As We Go to e-Press: A Few Items from the Editors of the EBC Newsletter

As is the custom, the editors have identified a few recent items worthy of mention but perhaps not extensive discourse. That does not mean these developments are unimportant but rather that they are, to a large degree, self-explanatory or both too important and too new to address fully. It is also the case for those in "Well, what about . . . .?" mode that our criteria for inclusion are relatively loose and we make no effort to track every development across the spectrum of concerns covered by JCEB in real time. We are; however, very interested in what interests you so please let us know what we left out and whether you know someone who might be interested in developing the omitted item for later article treatment. In that spirit we offer the following for consideration:

  • For those keeping score on cases decided after the same day/opposite holding decisions in Halbig v.
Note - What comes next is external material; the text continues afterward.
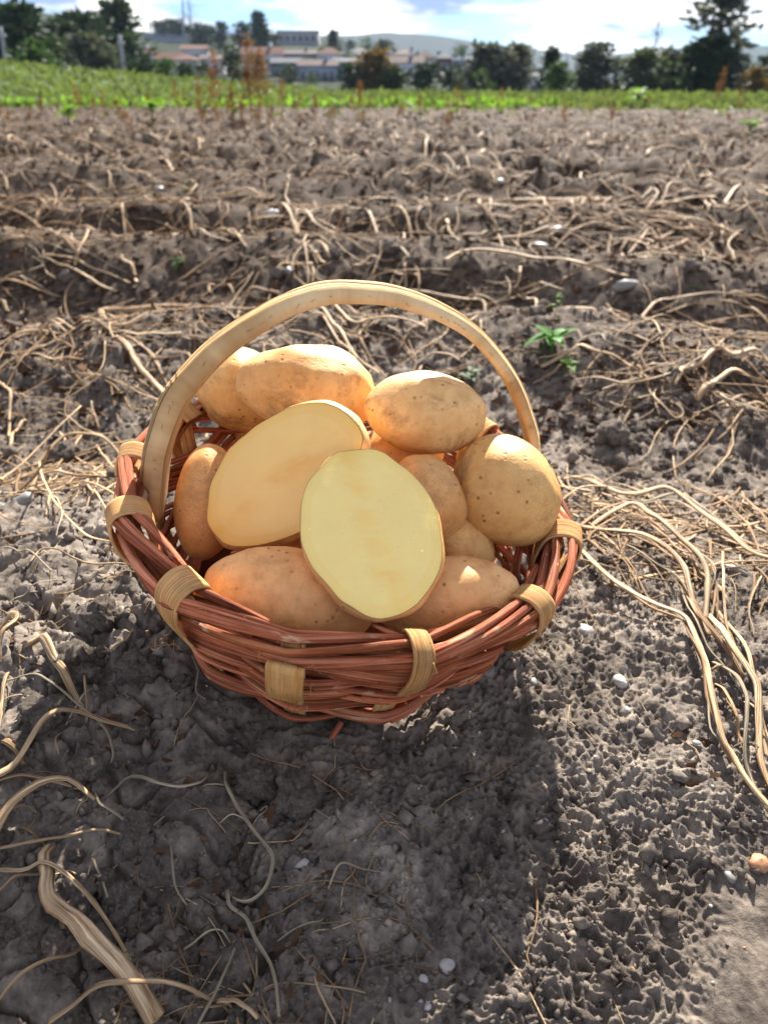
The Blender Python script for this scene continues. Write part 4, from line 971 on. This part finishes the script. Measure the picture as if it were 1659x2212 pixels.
# ------------------------------------------------------------------ small green plants
PLANT = m_leaf('potato_leaf', (.10, .25, .045), .35, .3); PLANTD = m_leaf('dull_leaf', (.06, .10, .03), .3, .3)
def leafmesh(p, d, l, w, nrm, curl=.3):
    d = np.asarray(d, float); d /= np.linalg.norm(d); s = np.cross(nrm, d); s /= np.linalg.norm(s); u = np.cross(d, s)
    V = []; Q = []
    for i in range(7):
        t = i/6; ww = w*math.sin(math.pi*min(1, .06+t*.94)**.8)*.5; c = p+d*l*t-u*curl*l*t*t
        V += [c-s*ww+u*ww*.35, c-u*0., c+s*ww+u*ww*.35]
    for i in range(6): b = i*3; Q += [[b, b+1, b+4, b+3], [b+1, b+2, b+5, b+4]]
    return np.array(V), np.array(Q)
def plant(px, py, wpx, hpx, label, nleaf, mat, seed, group=None):
    g = on_ground(px, py); g.z = gz(g.x, g.y)-.002; dep = g.y*CP+(CAMZ-g.z)*SP; k = dep/F; rr = np.random.default_rng(seed)
    r = empty('green_plant', g, label, 'plant', group); H_ = hpx*k; W_ = wpx*k
    V, Q, U = tube(catmull([(0, 0, 0), (H_*.05, 0, H_*.4), (0, H_*.04, H_*.75)], 8), np.linspace(.03, .018, 8)*W_, 6, seed=seed); build('stalk', V, Q, mat, r, U, world=False)
    for i in range(nleaf):
        a = i*2.4+rr.normal()*.3; el = rr.uniform(.0, .7); d = np.array([math.cos(a)*math.cos(el), math.sin(a)*math.cos(el), math.sin(el)])
        p = np.array([0, 0, H_*rr.uniform(.35, .75)]); l = W_*rr.uniform(.38, .62)
        V, Q = leafmesh(p, d, l, l*.55, np.array([0, 0, 1.]), rr.uniform(.1, .5)); build('leaf', V, Q, mat, r, world=False)
    return r
plant(1188, 772, 100, 62, 'potato seedling with blue-green leaflets right of the handle', 9, PLANT, 1)
plant(1196, 694, 42, 60, 'small upright yellow-green sprout behind the seedling', 4, LEAFB, 2)
plant(1015, 838, 60, 52, 'dull grey-green seedling just behind the topmost potato', 8, PLANTD, 3)
plant(1225, 812, 60, 26, 'flattened yellowish plant below the blue-green seedling', 5, LEAFB, 4)
plant(385, 606, 44, 52, 'small feathery weed on the soil left of the handle top', 7, PLANTD, 5)
plant(402, 418, 26, 18, 'tiny bright leaf pair by the flat white stone far left', 3, LEAFB, 6)
plant(152, 276, 64, 34, 'bright green plant far back at the left, in bare soil', 12, LEAFB, 7)
plant(330, 268, 70, 46, 'green plant among rusty weeds left of the tall stalks', 12, LEAFB, 8)
plant(522, 262, 60, 36, 'low green plant at the foot of the tall rusty weeds', 10, LEAFB, 9)
plant(1617, 292, 46, 32, 'bright round-topped plant far back at the right edge', 12, LEAFB, 10)
plant(985, 256, 46, 24, 'green tuft in the far soil right of the middle', 8, LEAFB, 11)
plant(730, 246, 46, 22, 'green tuft in the far soil near the middle, below the town', 8, LEAFB, 12)
plant(1375, 236, 60, 40, 'green tuft at the field edge below the right trees', 10, LEAFB, 13)
plant(1495, 640, 22, 16, 'speck of green leaf beside the long pale stems at right', 3, LEAFB, 14)
# ------------------------------------------------------------------ rusty dock weeds
RUST = m_leaf('rusty_seed', (.17, .075, .033), .35, .45, .7); RUSTD = m_stick('rusty_stalk', (.07, .03, .015), (.20, .085, .035), (.32, .16, .07), .7)
def dock(px, ptop, pbase, label, seed, nst=1, group=None, dens=1.):
    g = on_ground(px, pbase, 18); g.z = gz(g.x, g.y); top = at_dist(px, ptop, g.y); H_ = max(.12, top.z-g.z); rr = np.random.default_rng(seed)
    r = empty('rusty_weed', g, label, 'weed', group)
    for s in range(nst):
        h = H_*(1 if s == 0 else rr.uniform(.45, .9)); off = np.array([rr.normal()*.10, rr.normal()*.08, 0])*(s > 0)*H_/.6; ln = rr.normal(size=2)*.09*h
        P = catmull([off, off+[ln[0]*.4, ln[1]*.4, h*.5], off+[ln[0], ln[1], h]], 14)
        V, Q, U = tube(P, np.linspace(.0045, .0018, 14)*(.6+H_), 5, seed=seed+s); build('stalk', V, Q, RUSTD, r, U, world=False)
        n = int(330*dens*(h/.5)); t = rr.uniform(.35, 1, n)**.8; idx = (t*13).astype(int)
        br = rr.normal(size=(n, 3))*.045*(h/.5)*(1.25-t)[:, None]*[1, 1, .6]
        c = P[idx]+br+np.round(rr.uniform(0, 5, n))[:, None]*0
        cl = (np.sin(t*37+seed) > -.35); c = c[cl]
        V, Q = leaf_cloud(c, rr.uniform(.014, .038, len(c))*(.7+H_*.6), rr, .4); o = build('seed_cluster', V, Q, RUST, r, smooth=False, world=False); o['kind'] = 'stuff'
    return r
dock(545, 62, 268, 'tallest rusty brown weed stalks rising in front of the town', 1, 4, dens=1.2)
dock(483, 98, 262, 'tall rusty weed left of the tallest stalks', 2, 2)
dock(1546, 142, 232, 'branched rust-red weed in front of the tall right tree', 3, 2, dens=1.3)
dock(320, 205, 262, 'dark red-brown dried weed with a green plant at its foot', 4, 2)
rg = np.random.default_rng(3)
for k, (px, pt, pb) in enumerate([(772,170,268),(765,208,262),(1084,188,248),(985,186,262),(1142,205,245),(1300,196,240),(1398,200,238),(1585,190,250),(1255,215,246),(436,160,256),(392,175,262),(460,190,272),(505,180,280),(610,165,262),(640,200,258),(560,205,285),(230,195,262),(180,178,258),(95,205,260),(8,210,272),(530,215,290),(680,205,262),(470,220,292),(1315,225,262),(905,200,252),(590,225,280),(440,215,300),(280,215,300)]+[(float(x), float(b-t), float(b)) for x, b, t in zip(rg.uniform(20, 1640, 30), rg.uniform(240, 300, 30), rg.uniform(18, 60, 30))]):
    dock(px, pt, pb, 'slender rusty weed standing along the far soil and green field edge', 20+k, 1 if k % 3 else 2, 'slender rusty weeds along the field edge', 1.)

# ------------------------------------------------------------------ trees
BARK = m_simple('bark', (.055, .045, .035), .9, 3, .4, .1)
LEAF = {'dark': m_leaf('dark_foliage', (.022, .040, .016), .25, .5, .6), 'mid': m_leaf('mid_foliage', (.040, .075, .020), .3, .45, .6), 'olive': m_leaf('olive_foliage', (.070, .085, .045), .3, .4, .6),
        'grey': m_leaf('grey_foliage', (.075, .080, .065), .25, .4, .7), 'rust': m_leaf('autumn_foliage', (.12, .075, .025), .35, .4, .6)}
def tree(name, px, ptop, pbot, wpx, dist, col, label, seed, nl=900, shape='round', group=None, fill=.9):
    rr = np.random.default_rng(seed); top = at_dist(px, ptop, dist); bot = at_dist(px, pbot, dist); gzv = float(land(np.array([top.x]), np.array([dist]))[0]) if dist > 47 else float(ground_low(np.array([top.x]), np.array([float(dist)]))[0])
    zb = min(bot.z, max(gzv, bot.z-3)) if dist > 150 else min(bot.z, gzv)
    H_ = top.z-zb; W_ = wpx*1.15*dist/F; nl = int(nl*1.7)
    r = empty(name, (top.x, dist, zb), label, 'tree' if name.endswith('tree') else 'bush', group)
    b = Bag(); lean = rr.normal()*.03*H_
    V, Q, U = tube(catmull([(0, 0, -.3), (lean*.5, 0, H_*.4), (lean, 0, H_*.86)], 10), np.linspace(.035, .006, 10)*min(H_, W_*2.2), 7, seed=seed); b.add(V, Q, U)
    if shape == 'cypress': nb = 10
    else: nb = 12
    C = []
    cz0 = .04 if shape in ('bush', 'round') else (.28 if shape == 'tall' else .1)
    for k in range(nb):
        t = (k+.5)/nb; z = H_*(cz0+(.97-cz0)*t)
        if shape == 'cypress': env = W_*.5*(1-t)**.55*1.0
        elif shape == 'tall': env = W_*.5*(.6+.4*math.sin(math.pi*min(1, t*1.1)))
        else: env = W_*.5*math.sqrt(max(.05, 1-((t-.42)/.62)**2))
        a = rr.uniform(0, 6.28); q = env*rr.uniform(.1, .62)*(0 if shape == 'cypress' else 1)
        c = np.array([math.cos(a)*q+lean*t, math.sin(a)*q, z]); rad = max(env-q*.9, W_*.14)*rr.uniform(.75, 1.05)
        C.append((c, rad))
        st = np.array([lean*t*.6, 0, max(.1, z-rad*1.2-.1*H_)])
        V, Q, U = tube(catmull([st, (st+c)/2+[0, 0, .03*H_], c], 6), np.linspace(.012, .004, 6)*H_*.7, 5, seed=seed+k); b.add(V, Q, U)
    b.make('trunk', BARK, r, world=False)
    P = []
    for c, rad in C:
        m_ = int(nl/nb); d = rr.normal(size=(m_, 3)); d /= np.linalg.norm(d, axis=1, keepdims=True)
        vert = .8 if shape != 'cypress' else 1.1
        q = c+d*(rad*rr.uniform(.35, 1.0, (m_, 1))**.7)*[1, 1, vert]*(1+.15*rr.normal(size=(m_, 1)))
        P.append(q)
    P = np.vstack(P); P[:, 2] = np.clip(P[:, 2], .02*H_, H_*1.02)
    keep = rr.random(len(P)) < fill; P = P[keep]
    V, Q = leaf_cloud(P, rr.uniform(.10, .24, len(P))*max(W_, .45*H_)*.75, rr, .2)
    build('crown', V, Q, LEAF[col], r, smooth=False, world=False)
    return r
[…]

Burwell and King v. Burwell regarding availability of tax credits in the federal exchanges, the District of Oklahoma followed Halbig in Oklahoma v. Burwell, 114 AFTR 2d ¶2014-5305. We shall see more discussion of these decisions in future issues,
  • A California Bankruptcy Court preliminarily ruled that the City of Stockton's CalPERS contribution may not be immune from being set aside in a Chapter 9 Bankruptcy. To quote Judge Klein, "My conclusion is that the city's contract with CalPERS could be [impaired], notwithstanding the California legislature saying otherwise. Revising the Bankruptcy Code is simply beyond the authority of the California legislature." Actual consideration of the City's plan was deferred,
  • IRS issued Notice 2014-55 allowing for some limited change in Section 125 Plan elections made in response to workplace changes and participant decisions anticipating full implementation of the PPACA,
  • IRS also issued Notice 2014-40 addressing the challenge of identification of Full-Time Employee in situations where the measurement period for the employee changes, and
  • The Supreme Court granted certiorari in a Ninth Circuit case Tibble v Edison International Docket No. 13-550 and limited review to the following question:

"Whether a claim that ERISA plan fiduciaries breached their duty of prudence by offering higher-cost retail-class mutual funds to plan participants, even though identical lower-cost institution-class mutual funds were available, is barred by 29 U. S. C. §1113(1) when fiduciaries initially chose the higher-cost mutual funds as plan investments more than six years before the claim was filed."

  • The Supreme Court declined to grant certiorari in several same-sex marriage ban cases that arose from a variety of states. There is no truth to the rumor that a multi-voiced a cappella version of the Styx classic "Too Much Time on My Hands" was heard emanating from behind the curtain before the Justices took the bench.